5. Developing fundamental skills

The child must master the skills of reading, writing and arithmetic. These are fundamental skills necessary for getting along well in school and society.

6. Developing concepts necessary for daily living

The middle childhood task here is to acquire a store of concepts sufficient for thinking and acting effectively in occupational, civil and social matters.

7. Developing conscience, morality and a scale of values

The task here is to develop an inner moral control, respect for moral rules and the beginning of a rational scale of values.

8. Achieving Personal Independence

The task here is to become an autonomous person, to be able to make plans and to act in the present and immediate future independently of one’s parents and other adults.


Educational Implications

Below are the educational significance or implications of the middle childhood period:

· As children in middle childhood acquire greater coordination of gross and fine motor skills, they engage in more rough, vigorous and dangerous sports and pastimes. But immature cognitive skills such as: errors in judging danger or inability to foresee consequences may put children at risk for fatal accidents.

· Parents and teachers should provide more sensitive supervision of sports and pastimes of children at this stage.

· Though the capacity exists, motor abilities will not unfold on their own. Schools should make physical provision of facilities and time for children to engage in vigorous physical activities to increase quickness, vigour, coordination and stamina.

· The current trend is that school-age children are becoming increasingly engaged in television viewing and computer games. Parental role model in physical exercising is poor. As a matter of educational policy, school-age children should be made to enjoy a daily schedule of strenuous physical activity.

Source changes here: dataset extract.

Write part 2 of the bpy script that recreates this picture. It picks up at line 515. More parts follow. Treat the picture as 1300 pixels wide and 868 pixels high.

· Facts children learn through simple repetition do not aid cognitive development. Instructional process should pose age appropriate problems to children rather than deliver solutions to problems. Schools are invited to lay more emphasis on developing specific intellectual skills and critical thinking rather than simple rote memorization of facts.

· No cognitive skill has a more profound lifelong effect than reading. All children need explicit, systematic instruction and exposure to rich literature (fiction and non-fiction) to become skilled readers. Reading should be incorporated into the child’s daily life.

· For middle childhood children, all instructional activities should be experiential – involving play, sensory experience and social interaction.

· Achievement behaviour of parents and teachers help define children’s achievement orientation. Parents’ and teachers’ attitude to work and accomplishment is the key to children’s own attitude. Parents and teachers are invited to be models of hard work, competence and accomplishments.

· Competence at middle childhood is socially and culturally defined. Children need to be helped to master the tools of their own culture and schemes for forming peer relationships.

· Because competence is an important component of self-esteem and general well-being, parents and teachers are invited to aid children identify their unique talent. Children need help to develop their talents and find personal fulfillment.

· Middle childhood is the bridge across which children must successfully past to the world beyond childhood. Parents and teachers have the task of helping children interpret the world outside the home and assisting them in meeting the demands of the school.

The middle childhood marks the transition from childhood to adolescence. Children in this stage are confronted with psychological and social changes, new interpersonal tasks and pressures to achieve independence from parents.

Children are expected to venture more into the world of peers, schoolmates and other adults in the wider society. The cognitive advances that come with school experience demand support and encouragement from parents and teachers. Family life, therefore, should prepare children adequately for school life.

School life should equally sustain the promises of earlier stages of development. When any of these two agents of socialisation fails, children develop feelings of inadequacy and inferiority. Such feelings continue to define future choices and relationships.